January 1974 event

This event ranked highly but its effects were well north of San Francisco.  The event produce significant flooding on the Klamath and Noya rivers along California’s North Coast.  The Noya river streamflow records provide some perspective on the magnitude of the flooding of the rivers along the North Coast.  50% or the time the Noya stream flow is less than 32 cfs but during the flood reached a record crest of 26600 cfs.  Major flooding in Oregon, Idaho and Montana were also associated with the event.  

Heaviest 3-day rainfall analysis using the CDC .25 deg by .25 deg unified data set ending 1200 UCT 16 Jan 1974. 

Large area 4-panel chart,  200-hPa heights and isotachs (top left), 500-hPa heights and normalized height anomaly (top right), 850-hPa heights and normalized temperature anomaly (bottom left), and 1000-hPa height and normalized PW anomaly (bottom right) valid 1200 UTC 15 Jan. 1974.  The magnitude of the normalized anomalies are given by the color fill with the scale on the left had side of each panel.

The synoptic pattern in most respects is similar to the other events.  At 500-hPa, a positive height anomaly is again found in the vicinity of the Bering Sea and negative height anomaly is located to its south (see below).  The second more southerly negative height anomaly is a little east and south of many of the other cases.  The increase ridging to the east probably helped direct the moisture plume more into California’s North Coast and into Oregon than some of the other events.  Like many “pineapple connection” or atmospheric river events, abnormally warm temperature and high snow levels were present so for locations in the Cascade range and northern Rocky Mountains, snow melt and heavy rain contributed to the flooding.

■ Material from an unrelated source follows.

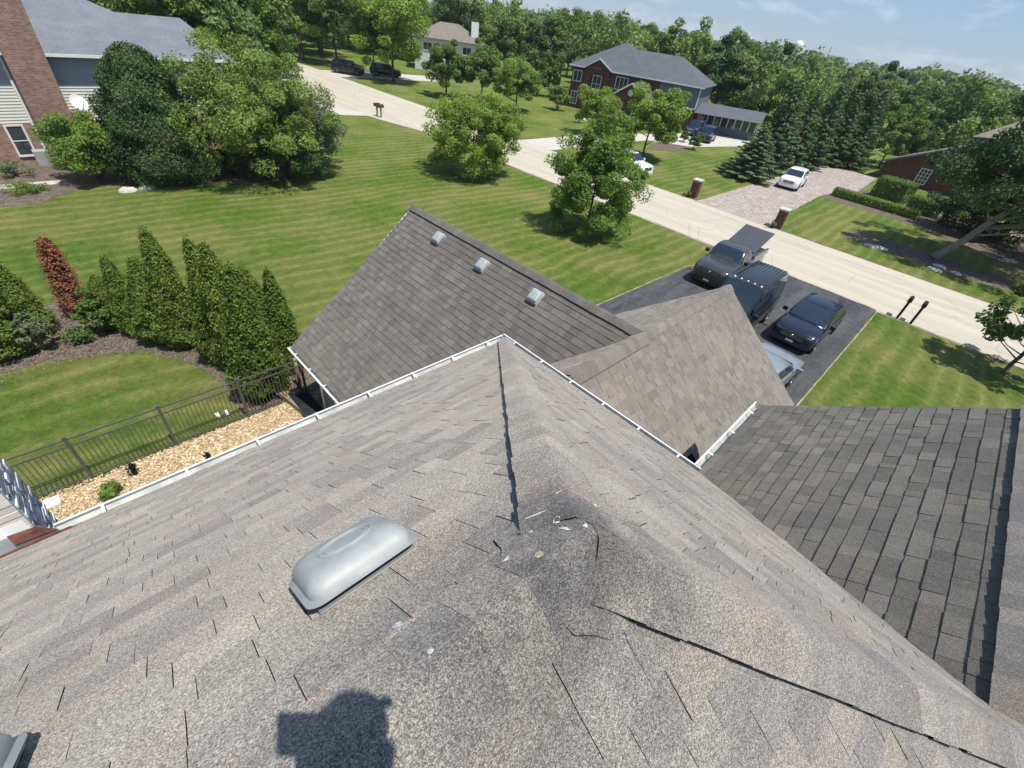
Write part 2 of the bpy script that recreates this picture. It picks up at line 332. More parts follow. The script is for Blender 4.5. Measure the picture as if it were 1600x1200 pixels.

The entrance region of any upper level jet streak was also present along the North Coast.   

Like during many of the other events, a strong atmospheric river with anomalously high PW and 850-hPa moisture flux was impinging upon the coast during the period of heavy rainfall (see figures below).  In this case,  the highly anomalous moisture extended northeast across Oregon into Idaho and Montana with the PW anomaly reaching 4 sigma over Idaho and the moisture flux anomaly exceeding 5 sigma.  Granted over the Rocky Mountains a forecaster should look at moisture flux anomalies at a higher level than 850-hPa,  Still,  the analyses suggest the amount or moisture moisture flux during this event were highly unusual.  

PW (mm) and normalized PW anomaly (magnitude of the anomaly scale is shown on the scale at the bottom of the figure)  valid 0600 UTC 15 Jan. 1974 (top panel), 1200 UTC 15 Jan. 1974 (bottom panel).

850-hPa winds (standard barbs and flags) and normalized anomaly of 850-hPa moisture flux (magnitude is given by the color fill from the bar at the bottom of the figure)  valid 0600 UTC 15 Jan. 1974 (top panel), 1200 UTC 15 Jan. 1974 (bottom panel).

Precipitation analysis of  the  24 hours (in inches) ending at 1200 UTC 15 Jan 1974 from the .25 by 2.5 deg. unified data set.

Precipitation analysis of the  24 hours (in inches) ending at 1200 UTC 16 Jan 1974 from the .25 by 2.5 deg. unified data set.